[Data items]
----
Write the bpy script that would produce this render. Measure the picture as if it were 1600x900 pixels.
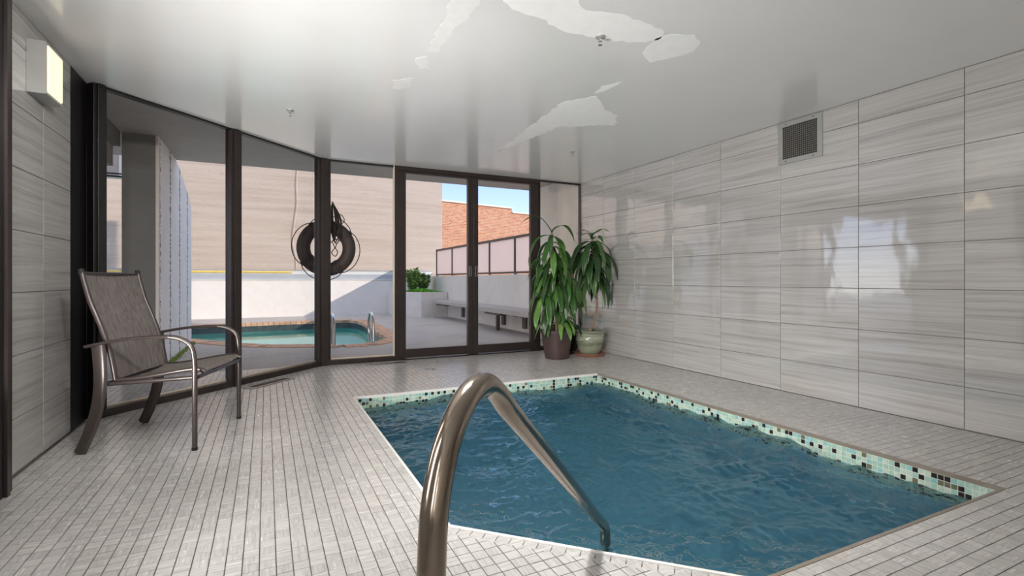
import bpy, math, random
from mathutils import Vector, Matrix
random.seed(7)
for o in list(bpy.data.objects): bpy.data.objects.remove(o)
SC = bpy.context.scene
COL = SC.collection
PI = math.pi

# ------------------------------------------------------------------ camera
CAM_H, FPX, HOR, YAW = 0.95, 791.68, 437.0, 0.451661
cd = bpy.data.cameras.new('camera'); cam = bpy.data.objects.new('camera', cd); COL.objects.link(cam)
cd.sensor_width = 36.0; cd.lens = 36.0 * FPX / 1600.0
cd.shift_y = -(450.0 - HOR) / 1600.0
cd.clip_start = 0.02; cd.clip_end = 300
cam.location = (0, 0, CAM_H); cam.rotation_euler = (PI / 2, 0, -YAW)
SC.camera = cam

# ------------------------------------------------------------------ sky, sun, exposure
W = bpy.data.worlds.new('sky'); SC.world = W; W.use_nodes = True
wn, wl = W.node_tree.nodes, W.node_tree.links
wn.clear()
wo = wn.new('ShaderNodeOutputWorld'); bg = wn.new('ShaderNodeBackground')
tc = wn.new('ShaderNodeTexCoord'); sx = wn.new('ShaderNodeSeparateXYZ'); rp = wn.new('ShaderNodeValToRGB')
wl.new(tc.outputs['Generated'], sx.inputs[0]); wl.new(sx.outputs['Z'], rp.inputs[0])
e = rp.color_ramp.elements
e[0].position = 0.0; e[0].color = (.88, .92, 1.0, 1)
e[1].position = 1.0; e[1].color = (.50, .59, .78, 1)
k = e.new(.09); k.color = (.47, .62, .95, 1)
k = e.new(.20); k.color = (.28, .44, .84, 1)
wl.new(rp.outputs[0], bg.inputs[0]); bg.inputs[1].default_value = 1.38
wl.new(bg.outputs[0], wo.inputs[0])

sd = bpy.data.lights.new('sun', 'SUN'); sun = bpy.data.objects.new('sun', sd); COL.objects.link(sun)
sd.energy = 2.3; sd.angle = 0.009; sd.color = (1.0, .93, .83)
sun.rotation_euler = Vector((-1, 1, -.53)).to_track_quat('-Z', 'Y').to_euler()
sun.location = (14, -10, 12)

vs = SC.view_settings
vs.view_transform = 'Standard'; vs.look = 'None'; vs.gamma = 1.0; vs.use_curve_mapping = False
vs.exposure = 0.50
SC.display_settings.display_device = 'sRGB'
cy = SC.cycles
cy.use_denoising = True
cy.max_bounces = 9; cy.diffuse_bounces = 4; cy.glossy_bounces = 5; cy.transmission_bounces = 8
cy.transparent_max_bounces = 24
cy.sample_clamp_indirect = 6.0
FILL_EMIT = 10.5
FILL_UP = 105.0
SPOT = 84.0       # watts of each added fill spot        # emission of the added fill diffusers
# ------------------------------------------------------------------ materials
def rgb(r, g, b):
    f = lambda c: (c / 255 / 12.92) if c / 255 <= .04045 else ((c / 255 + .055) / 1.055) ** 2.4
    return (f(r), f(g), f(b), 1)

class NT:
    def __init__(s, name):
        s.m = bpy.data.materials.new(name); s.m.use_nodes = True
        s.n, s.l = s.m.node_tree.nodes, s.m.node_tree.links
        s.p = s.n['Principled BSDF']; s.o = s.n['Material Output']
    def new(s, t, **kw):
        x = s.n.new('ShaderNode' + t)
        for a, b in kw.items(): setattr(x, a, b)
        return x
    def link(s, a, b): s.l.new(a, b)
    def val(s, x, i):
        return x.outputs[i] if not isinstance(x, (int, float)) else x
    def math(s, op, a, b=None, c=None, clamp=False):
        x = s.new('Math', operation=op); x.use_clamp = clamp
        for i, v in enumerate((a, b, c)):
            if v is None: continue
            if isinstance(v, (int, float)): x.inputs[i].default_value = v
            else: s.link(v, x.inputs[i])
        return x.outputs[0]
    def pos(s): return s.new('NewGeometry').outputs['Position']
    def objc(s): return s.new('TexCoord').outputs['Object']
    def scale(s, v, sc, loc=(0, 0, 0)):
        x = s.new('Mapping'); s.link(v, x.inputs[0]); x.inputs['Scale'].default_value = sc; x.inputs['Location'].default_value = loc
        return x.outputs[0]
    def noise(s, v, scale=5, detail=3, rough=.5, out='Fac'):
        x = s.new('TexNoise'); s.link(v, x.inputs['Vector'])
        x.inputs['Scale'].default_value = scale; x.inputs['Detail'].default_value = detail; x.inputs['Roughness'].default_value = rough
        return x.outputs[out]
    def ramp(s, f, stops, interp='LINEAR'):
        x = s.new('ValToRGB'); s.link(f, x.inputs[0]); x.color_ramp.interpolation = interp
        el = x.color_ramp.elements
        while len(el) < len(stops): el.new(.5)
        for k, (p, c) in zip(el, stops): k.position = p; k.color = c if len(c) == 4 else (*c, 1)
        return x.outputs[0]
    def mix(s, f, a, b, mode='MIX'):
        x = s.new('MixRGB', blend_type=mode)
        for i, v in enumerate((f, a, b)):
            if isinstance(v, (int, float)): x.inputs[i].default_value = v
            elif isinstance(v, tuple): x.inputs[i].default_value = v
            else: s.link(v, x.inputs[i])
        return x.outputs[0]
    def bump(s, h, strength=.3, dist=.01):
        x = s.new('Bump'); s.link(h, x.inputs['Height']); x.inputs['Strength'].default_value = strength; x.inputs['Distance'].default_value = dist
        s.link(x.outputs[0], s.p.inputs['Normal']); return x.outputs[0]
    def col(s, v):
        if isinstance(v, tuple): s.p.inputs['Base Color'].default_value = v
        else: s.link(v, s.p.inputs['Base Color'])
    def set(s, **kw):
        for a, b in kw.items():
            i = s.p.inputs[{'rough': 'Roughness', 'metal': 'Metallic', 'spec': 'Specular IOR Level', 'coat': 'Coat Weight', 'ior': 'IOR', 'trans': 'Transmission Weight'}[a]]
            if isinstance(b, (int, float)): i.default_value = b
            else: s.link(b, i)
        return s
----
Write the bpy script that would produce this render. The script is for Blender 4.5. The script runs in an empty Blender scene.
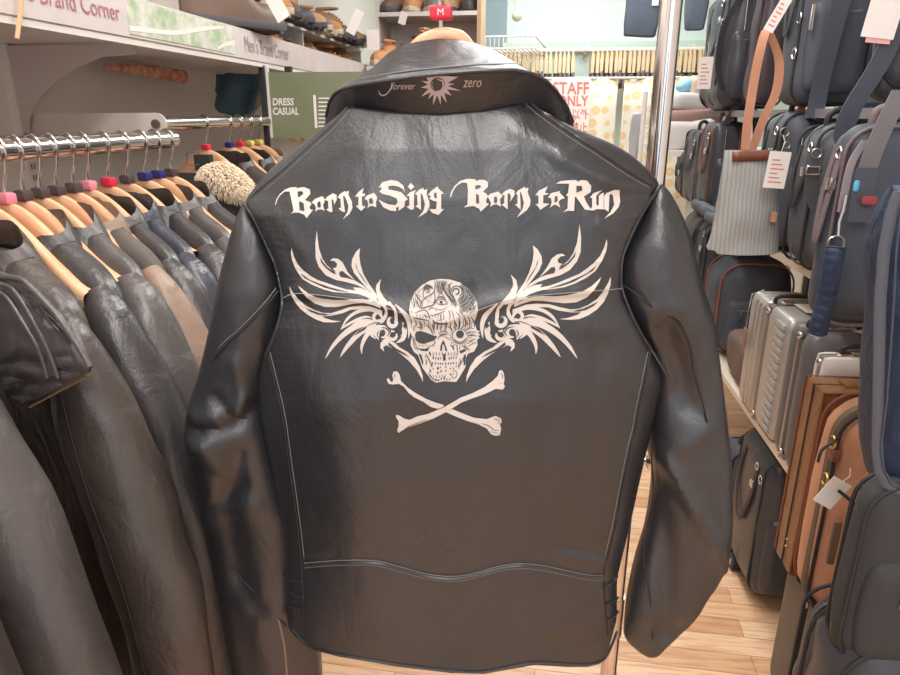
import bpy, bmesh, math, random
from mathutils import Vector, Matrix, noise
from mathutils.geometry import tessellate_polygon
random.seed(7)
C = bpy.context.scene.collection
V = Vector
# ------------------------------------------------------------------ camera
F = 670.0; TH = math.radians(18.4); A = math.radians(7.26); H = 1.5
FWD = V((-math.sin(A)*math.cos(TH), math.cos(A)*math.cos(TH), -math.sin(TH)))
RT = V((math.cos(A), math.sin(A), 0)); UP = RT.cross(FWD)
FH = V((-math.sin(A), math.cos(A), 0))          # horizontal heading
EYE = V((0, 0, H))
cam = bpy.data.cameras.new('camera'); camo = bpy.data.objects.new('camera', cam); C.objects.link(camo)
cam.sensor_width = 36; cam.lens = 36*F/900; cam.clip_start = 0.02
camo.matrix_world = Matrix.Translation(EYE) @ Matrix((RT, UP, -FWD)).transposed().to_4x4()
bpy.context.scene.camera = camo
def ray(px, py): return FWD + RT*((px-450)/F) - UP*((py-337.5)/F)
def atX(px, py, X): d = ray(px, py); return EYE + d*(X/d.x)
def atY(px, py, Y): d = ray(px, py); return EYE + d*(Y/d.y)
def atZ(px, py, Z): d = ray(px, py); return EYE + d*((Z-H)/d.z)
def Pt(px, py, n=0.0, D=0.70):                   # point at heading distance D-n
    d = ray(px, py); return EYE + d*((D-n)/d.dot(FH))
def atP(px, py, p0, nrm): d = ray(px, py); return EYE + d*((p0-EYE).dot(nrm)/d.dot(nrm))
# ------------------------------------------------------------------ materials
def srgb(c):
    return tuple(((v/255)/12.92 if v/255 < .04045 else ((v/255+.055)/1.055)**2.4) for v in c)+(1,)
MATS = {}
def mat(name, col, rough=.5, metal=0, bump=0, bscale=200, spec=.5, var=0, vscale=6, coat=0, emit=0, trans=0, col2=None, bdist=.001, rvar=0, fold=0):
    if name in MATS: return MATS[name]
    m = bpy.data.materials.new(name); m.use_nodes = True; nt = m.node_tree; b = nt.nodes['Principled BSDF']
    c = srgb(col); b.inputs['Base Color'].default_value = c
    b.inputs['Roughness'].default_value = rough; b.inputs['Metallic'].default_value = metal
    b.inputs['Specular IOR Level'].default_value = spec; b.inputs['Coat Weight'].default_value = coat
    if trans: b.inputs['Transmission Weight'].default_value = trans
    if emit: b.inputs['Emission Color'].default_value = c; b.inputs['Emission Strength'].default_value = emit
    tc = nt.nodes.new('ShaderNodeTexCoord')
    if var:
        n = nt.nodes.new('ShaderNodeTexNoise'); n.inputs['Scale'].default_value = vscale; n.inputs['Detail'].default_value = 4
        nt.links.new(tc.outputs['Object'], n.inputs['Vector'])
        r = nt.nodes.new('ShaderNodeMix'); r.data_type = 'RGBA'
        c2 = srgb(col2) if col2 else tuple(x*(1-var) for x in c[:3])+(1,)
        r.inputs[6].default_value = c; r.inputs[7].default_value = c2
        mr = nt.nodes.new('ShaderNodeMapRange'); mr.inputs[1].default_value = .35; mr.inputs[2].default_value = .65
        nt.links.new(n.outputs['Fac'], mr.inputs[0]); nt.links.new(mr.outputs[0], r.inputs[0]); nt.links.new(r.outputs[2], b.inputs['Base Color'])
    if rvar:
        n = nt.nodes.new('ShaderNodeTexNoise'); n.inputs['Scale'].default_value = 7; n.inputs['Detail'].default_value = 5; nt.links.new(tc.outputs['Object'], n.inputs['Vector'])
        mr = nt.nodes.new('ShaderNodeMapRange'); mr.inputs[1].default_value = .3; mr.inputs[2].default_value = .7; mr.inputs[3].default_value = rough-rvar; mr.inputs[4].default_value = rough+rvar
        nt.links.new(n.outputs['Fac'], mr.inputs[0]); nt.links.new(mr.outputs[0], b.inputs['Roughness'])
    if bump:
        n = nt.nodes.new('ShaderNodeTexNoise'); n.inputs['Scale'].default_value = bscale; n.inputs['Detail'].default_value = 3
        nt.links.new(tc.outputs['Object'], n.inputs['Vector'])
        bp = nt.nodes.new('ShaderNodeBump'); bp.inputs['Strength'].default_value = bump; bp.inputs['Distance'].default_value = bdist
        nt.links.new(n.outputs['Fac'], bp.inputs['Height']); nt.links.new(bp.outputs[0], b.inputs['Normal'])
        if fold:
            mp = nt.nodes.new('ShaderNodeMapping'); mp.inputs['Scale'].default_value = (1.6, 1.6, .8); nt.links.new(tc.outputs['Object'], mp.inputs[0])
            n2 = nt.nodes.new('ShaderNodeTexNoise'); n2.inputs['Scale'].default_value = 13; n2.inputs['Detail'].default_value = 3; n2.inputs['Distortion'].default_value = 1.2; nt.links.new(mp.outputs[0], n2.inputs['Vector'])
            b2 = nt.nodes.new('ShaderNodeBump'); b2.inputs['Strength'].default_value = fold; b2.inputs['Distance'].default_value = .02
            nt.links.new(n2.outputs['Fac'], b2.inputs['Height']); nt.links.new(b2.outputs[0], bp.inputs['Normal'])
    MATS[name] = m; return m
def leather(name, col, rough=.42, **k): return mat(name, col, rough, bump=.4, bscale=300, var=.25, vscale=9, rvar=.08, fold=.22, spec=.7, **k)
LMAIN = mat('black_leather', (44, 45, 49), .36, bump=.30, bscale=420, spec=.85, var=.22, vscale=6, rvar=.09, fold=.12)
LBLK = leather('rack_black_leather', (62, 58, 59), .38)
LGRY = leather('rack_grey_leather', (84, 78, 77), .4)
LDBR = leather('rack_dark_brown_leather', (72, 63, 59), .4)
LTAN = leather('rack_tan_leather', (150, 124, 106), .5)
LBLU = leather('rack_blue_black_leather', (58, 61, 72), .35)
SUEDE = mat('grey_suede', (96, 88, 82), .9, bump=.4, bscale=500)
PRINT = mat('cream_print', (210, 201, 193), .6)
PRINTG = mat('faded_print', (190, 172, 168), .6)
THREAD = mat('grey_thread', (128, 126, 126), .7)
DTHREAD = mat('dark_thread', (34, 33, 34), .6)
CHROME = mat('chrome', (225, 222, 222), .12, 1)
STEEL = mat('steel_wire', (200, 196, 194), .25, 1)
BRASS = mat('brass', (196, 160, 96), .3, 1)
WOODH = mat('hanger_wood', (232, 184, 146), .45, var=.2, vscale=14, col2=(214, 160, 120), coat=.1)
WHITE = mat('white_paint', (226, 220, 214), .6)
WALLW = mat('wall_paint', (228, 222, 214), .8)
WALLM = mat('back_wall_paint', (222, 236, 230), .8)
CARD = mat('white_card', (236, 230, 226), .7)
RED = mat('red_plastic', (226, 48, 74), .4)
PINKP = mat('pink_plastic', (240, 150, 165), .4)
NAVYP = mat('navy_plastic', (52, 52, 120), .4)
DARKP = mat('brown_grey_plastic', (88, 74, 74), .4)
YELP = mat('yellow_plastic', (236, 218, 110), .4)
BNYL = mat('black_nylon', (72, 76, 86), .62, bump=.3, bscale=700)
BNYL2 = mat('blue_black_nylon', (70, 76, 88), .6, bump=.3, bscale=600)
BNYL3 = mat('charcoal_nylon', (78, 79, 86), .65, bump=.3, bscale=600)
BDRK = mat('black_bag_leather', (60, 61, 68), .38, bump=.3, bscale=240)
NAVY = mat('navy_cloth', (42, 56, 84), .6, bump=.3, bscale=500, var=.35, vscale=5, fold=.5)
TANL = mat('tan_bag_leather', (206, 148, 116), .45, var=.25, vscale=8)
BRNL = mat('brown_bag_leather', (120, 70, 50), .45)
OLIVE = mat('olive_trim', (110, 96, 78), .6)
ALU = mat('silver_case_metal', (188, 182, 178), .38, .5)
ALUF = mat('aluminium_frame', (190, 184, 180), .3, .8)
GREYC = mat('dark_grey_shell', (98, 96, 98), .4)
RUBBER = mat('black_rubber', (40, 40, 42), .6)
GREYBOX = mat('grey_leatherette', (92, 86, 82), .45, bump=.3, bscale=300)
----
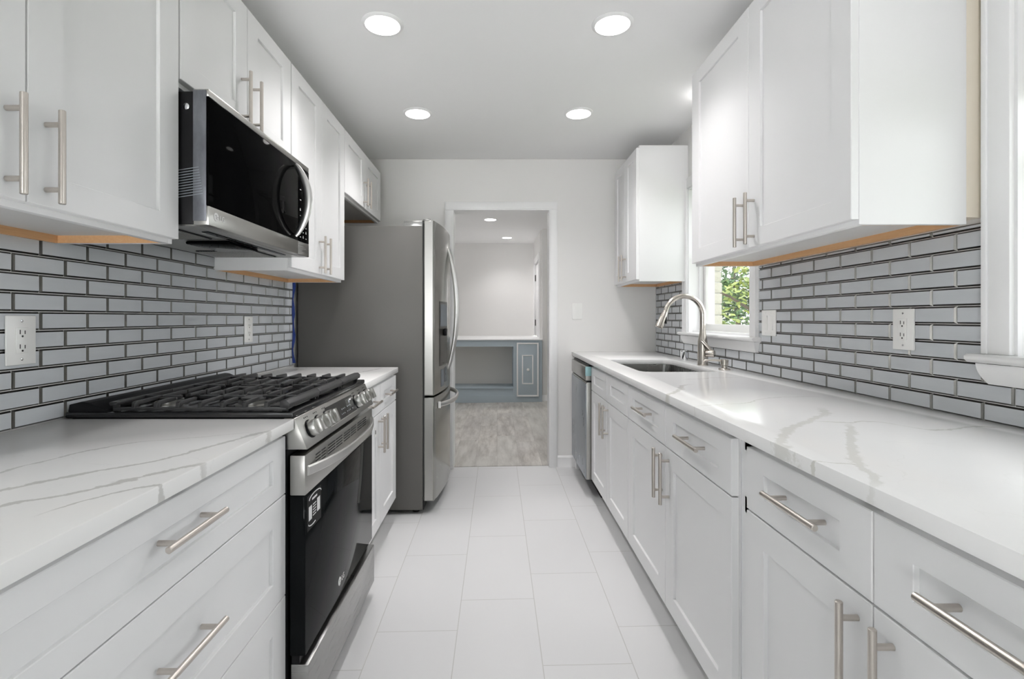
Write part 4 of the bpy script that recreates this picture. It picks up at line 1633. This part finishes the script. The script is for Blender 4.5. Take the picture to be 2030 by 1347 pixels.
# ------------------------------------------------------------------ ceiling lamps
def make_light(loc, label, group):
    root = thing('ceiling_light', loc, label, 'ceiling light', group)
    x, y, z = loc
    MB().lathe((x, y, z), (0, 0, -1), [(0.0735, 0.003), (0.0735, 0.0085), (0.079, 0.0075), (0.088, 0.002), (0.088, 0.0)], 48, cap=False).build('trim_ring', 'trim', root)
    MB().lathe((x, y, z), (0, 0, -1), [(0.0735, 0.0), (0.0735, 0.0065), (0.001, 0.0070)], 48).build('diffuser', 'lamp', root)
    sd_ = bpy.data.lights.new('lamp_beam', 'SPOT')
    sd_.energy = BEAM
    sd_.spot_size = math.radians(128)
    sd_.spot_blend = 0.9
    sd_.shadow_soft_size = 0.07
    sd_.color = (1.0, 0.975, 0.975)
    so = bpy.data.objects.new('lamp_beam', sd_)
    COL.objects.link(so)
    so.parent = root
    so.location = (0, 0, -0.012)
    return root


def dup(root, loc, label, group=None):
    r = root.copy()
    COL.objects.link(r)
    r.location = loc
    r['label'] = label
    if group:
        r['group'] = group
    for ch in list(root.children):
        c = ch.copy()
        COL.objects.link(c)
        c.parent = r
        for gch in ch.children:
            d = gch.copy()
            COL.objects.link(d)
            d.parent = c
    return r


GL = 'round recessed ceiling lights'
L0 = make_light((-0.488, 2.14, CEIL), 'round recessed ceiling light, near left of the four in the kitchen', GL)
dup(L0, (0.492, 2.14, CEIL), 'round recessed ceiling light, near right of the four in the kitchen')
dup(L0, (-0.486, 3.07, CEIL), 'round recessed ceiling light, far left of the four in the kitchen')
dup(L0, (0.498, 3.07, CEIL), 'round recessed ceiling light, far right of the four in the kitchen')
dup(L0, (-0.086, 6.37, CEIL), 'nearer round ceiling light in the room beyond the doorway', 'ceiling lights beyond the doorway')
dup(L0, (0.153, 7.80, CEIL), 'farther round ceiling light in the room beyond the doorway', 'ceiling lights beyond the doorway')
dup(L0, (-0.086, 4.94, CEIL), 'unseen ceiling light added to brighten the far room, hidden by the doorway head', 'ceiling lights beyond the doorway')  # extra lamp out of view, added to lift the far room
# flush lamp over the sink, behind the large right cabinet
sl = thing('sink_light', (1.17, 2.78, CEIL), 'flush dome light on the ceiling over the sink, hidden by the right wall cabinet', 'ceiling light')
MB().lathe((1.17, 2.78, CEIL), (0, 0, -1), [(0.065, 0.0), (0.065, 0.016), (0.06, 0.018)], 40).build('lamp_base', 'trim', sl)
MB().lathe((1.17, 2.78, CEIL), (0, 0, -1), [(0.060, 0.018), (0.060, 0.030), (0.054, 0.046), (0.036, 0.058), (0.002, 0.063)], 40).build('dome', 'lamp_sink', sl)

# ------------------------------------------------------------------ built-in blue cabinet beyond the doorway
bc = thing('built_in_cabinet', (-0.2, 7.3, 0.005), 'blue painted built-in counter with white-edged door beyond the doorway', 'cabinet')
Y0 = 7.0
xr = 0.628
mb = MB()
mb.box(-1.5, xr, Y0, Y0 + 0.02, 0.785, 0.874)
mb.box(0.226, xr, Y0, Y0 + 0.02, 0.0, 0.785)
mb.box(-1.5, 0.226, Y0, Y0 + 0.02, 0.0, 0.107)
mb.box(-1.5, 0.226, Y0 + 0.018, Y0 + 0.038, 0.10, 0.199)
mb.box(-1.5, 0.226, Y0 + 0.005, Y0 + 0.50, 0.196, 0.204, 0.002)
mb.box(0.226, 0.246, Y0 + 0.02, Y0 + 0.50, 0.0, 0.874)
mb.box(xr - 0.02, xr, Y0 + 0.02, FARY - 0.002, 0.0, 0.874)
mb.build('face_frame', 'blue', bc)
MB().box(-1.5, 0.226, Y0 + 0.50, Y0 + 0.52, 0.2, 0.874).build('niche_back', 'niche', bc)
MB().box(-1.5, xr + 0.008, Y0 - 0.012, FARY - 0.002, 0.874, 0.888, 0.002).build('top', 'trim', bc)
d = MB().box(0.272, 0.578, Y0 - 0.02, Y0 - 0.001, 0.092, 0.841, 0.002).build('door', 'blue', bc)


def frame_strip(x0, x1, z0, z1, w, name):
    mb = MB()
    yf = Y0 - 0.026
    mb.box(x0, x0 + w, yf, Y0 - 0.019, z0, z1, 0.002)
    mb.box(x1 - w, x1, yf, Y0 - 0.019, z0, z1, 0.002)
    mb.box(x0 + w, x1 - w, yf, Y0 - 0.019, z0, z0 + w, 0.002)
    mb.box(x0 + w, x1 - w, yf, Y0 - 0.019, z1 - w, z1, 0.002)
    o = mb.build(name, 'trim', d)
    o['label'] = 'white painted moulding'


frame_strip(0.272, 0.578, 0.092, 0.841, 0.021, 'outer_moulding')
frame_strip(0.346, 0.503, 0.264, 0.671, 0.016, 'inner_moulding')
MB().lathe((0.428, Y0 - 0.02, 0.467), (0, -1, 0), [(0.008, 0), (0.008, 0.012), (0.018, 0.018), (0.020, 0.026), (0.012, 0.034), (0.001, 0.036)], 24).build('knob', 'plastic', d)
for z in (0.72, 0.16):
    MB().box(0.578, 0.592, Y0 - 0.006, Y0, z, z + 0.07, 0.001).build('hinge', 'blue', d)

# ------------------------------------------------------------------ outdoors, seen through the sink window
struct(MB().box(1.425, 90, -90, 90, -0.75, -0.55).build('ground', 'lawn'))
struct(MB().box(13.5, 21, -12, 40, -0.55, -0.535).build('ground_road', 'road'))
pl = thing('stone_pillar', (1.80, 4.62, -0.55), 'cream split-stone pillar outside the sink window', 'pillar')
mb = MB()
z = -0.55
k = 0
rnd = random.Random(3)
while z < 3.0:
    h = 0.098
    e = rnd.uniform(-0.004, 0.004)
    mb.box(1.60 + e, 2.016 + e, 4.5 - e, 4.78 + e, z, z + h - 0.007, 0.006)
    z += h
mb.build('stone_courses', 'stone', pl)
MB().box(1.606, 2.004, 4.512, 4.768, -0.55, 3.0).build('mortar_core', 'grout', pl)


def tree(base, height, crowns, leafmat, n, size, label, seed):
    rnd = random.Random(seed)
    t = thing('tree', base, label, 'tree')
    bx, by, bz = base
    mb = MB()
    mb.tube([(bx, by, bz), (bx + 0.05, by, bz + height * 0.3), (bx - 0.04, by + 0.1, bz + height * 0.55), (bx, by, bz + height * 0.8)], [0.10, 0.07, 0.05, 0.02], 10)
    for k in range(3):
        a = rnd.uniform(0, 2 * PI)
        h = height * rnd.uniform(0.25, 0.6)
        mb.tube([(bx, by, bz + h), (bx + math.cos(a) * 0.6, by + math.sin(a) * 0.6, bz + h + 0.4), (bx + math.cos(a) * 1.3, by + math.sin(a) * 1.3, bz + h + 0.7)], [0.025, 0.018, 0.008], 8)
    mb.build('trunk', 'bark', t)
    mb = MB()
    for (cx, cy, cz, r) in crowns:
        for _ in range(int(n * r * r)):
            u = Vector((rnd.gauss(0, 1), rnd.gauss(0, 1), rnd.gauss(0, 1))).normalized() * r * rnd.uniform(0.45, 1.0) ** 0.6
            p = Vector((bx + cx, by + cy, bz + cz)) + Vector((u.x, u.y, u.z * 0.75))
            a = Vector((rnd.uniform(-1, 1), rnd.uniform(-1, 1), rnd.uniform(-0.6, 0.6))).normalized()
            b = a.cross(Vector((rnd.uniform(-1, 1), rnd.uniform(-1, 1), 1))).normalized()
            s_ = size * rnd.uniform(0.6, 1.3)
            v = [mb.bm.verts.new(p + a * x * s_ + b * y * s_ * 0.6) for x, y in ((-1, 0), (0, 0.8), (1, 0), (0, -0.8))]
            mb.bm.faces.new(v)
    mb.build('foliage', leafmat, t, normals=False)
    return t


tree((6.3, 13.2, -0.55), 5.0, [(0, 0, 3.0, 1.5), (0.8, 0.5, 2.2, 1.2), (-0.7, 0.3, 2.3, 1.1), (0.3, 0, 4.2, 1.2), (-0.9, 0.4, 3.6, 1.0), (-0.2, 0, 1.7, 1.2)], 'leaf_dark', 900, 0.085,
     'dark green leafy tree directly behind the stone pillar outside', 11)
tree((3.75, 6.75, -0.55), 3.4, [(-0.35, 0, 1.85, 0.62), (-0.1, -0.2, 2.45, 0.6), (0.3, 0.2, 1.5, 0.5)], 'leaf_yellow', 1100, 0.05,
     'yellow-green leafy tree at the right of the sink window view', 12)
----
#### [Work required]
Using the entries above, reproduce word for word only the lines from the one that contains "Write the bpy script that would produce this render. Measure" to the one that contains "SC.camera = cam", both ends included, and drop every picture.

#### [Task solution]
Write the bpy script that would produce this render. Measure the picture as if it were 1600x900 pixels.
import bpy, math, random
from mathutils import Vector, Matrix
random.seed(7)
for o in list(bpy.data.objects): bpy.data.objects.remove(o)
SC = bpy.context.scene
COL = SC.collection
PI = math.pi

# ------------------------------------------------------------------ camera
CAM_H, FPX, HOR, YAW = 0.95, 791.68, 437.0, 0.451661
cd = bpy.data.cameras.new('camera'); cam = bpy.data.objects.new('camera', cd); COL.objects.link(cam)
cd.sensor_width = 36.0; cd.lens = 36.0 * FPX / 1600.0
cd.shift_y = -(450.0 - HOR) / 1600.0
cd.clip_start = 0.02; cd.clip_end = 300
cam.location = (0, 0, CAM_H); cam.rotation_euler = (PI / 2, 0, -YAW)
SC.camera = cam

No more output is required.